In the coming weeks, we want to add the app versions into our logs so that we can differentiate between a new customer problem and an issue for which a fix has already been released. Having app version in our data will also allow us to filter our visualizations on our dashboard by app-version, which would give us better insights on how Allthenticate is improving with each update, and not just on a cumulative distributional level as it is right now. Additionally, we want to be able to differentiate performance by the operating system currently running on the phone, so we will be adding that to the logs as well. Along the same lines, we want our dashboard to be able to give users a time frame they want to see data from (past 7-days, past 30 days, etc), which combined with app-version would be an incredibly powerful tool that Allthenticate can use to see improvements in their product as well as problem instances as they arise.

Another course of action we have in mind to be able to improve the product is to perform cluster analysis. As introduced in previous posts, we have extracted different variables from the logging dataset (e.g. connection time). Our idea is to, after the clustering is done, analyze these variables within the clusters (e.g. average connection time) to be able to target specific profiles that are having either lots of problems with the app or a very pleasant experience with Allthenticate. However, clustering is an unsupervised learning technique, so it is sometimes difficult to assess the correctness of the results. This is where the feedback of the survey comes into play and why we described it as a “target variable”. If we have survey answers for most of the users (say around 70-90% of the total users), we can (on top of analyzing the statistics of the attributes we extracted within the clusters) analyze the survey results within the clusters. The survey includes 21 questions, but there are two in particular (included in the post-test section) we could use as target variables:

  • Rate Allthenticate from 0 to 10 without considering any malfunctioning you’ve experienced, e.g. low connection time, BLE problems (rate the concept itself)

  • Rate Allthenticate from 0 to 10 considering malfunctioning problems you may have experienced, e.g. low connection time, BLE problems

Another big goal for us is to push the logging to all users, as currently it’s only active on test phones in the office.

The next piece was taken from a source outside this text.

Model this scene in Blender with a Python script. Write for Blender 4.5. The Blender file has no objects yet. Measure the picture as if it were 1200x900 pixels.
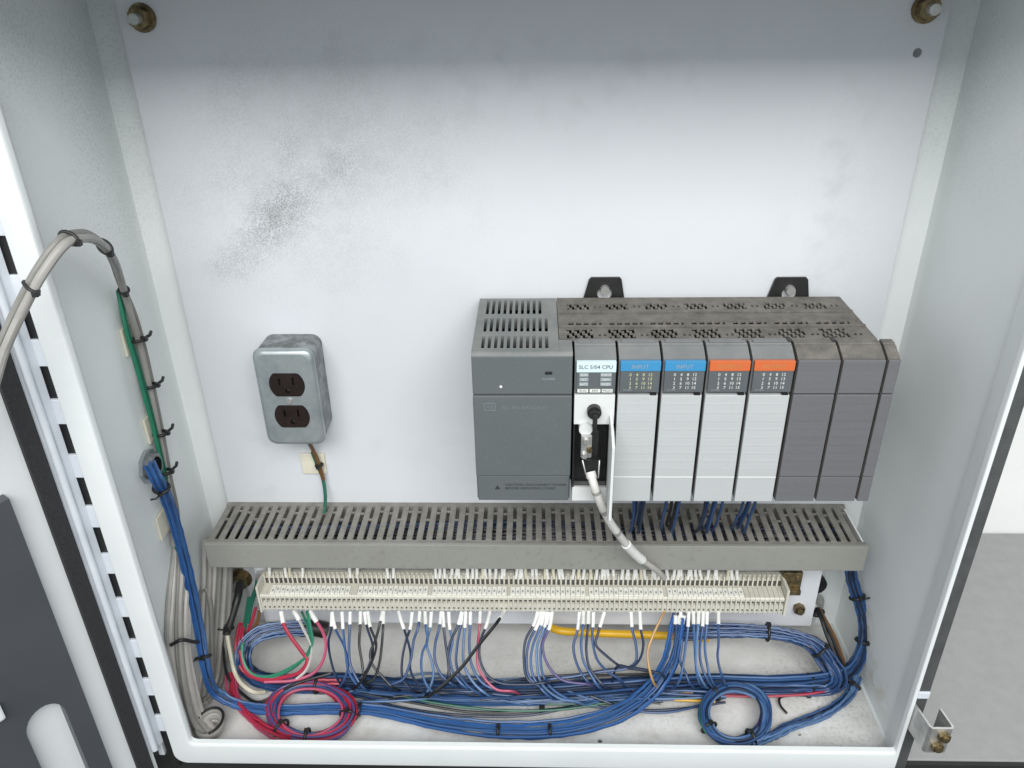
import bpy, bmesh, math, random
from mathutils import Vector, Matrix
rnd = random.Random(7)
S = bpy.context.scene
COL = S.collection

# ------------------------------------------------------------------ camera
F = 936.9                                   # focal length in pixels of a 1200 px wide frame
cam_d = bpy.data.cameras.new("camera"); cam = bpy.data.objects.new("camera", cam_d); COL.objects.link(cam)
cam_d.sensor_width = 36.0; cam_d.lens = F/1200*36.0; cam_d.clip_start = 0.01; cam_d.clip_end = 60
R = (Matrix.Rotation(math.radians(1.989), 3, 'Z') @ Matrix.Rotation(math.radians(90-28.148), 3, 'X')
     @ Matrix.Rotation(math.radians(-1.0286), 3, 'Z'))
cam.matrix_world = R.to_4x4()
S.camera = cam

# ------------------------------------------------------------------ light
w = bpy.data.worlds.new("World"); S.world = w; w.use_nodes = True
w.node_tree.nodes['Background'].inputs[0].default_value = (0.90, 0.97, 1.0, 1)
w.node_tree.nodes['Background'].inputs[1].default_value = 0.84
def area(name, loc, target, sx, sy, power, color):
    d = bpy.data.lights.new(name, 'AREA'); d.shape = 'RECTANGLE'; d.size = sx; d.size_y = sy
    d.energy = power; d.color = color
    o = bpy.data.objects.new(name, d); COL.objects.link(o); o.location = loc
    o.rotation_euler = (Vector(target)-Vector(loc)).to_track_quat('-Z', 'Y').to_euler()
    return o
area("ceiling_light", (0.10, -1.15, 1.12), (0, .69, -.25), 2.4, 1.0, 64, (1.0, 0.985, 0.96))
S.view_settings.view_transform = 'Standard'
try: S.view_settings.look = 'None'
except Exception: pass
S.view_settings.exposure = 0.0; S.view_settings.gamma = 1.0
S.cycles.use_denoising = True
S.cycles.max_bounces = 8; S.cycles.diffuse_bounces = 5

# ------------------------------------------------------------------ photo pixel -> point on a known plane
def ray(u, v): return R @ Vector(((u-600)/F, -(v-450)/F, -1))
def aX(u, v, x): d = ray(u, v); return d*(x/d.x)
def aY(u, v, y): d = ray(u, v); return d*(y/d.y)
def aZ(u, v, z): d = ray(u, v); return d*(z/d.z)

FLOOR = -.697; PY = .690; BY = .705; XL = -.363; XR = .3495; RY = .510; PF = .567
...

The main roadblock here is getting SSL working so that customer data is secure, but this is close to being implemented and will turn our 6-7 user dataset into 100’s of users, which might give us additional challenges with visualization that we want to tackle. SSL security has been implemented within the phone app and our server that records the logs, and is currently blocked by the backend system used to forward the logs to our database. The addition of more users will present new challenges, as the number of logs generated will likely be in the hundreds of thousands weekly. To preempt the strain this puts on our current data pipeline, we are aiming to have our dashboard and graphing code run on a more powerful server continuously.

Our overarching plan is to eventually integrate our dashboard into an Allthenticate employee portal that can allow employees to look at the company’s data, whether it be for marketing, business analysis, or bug-fixing purposes.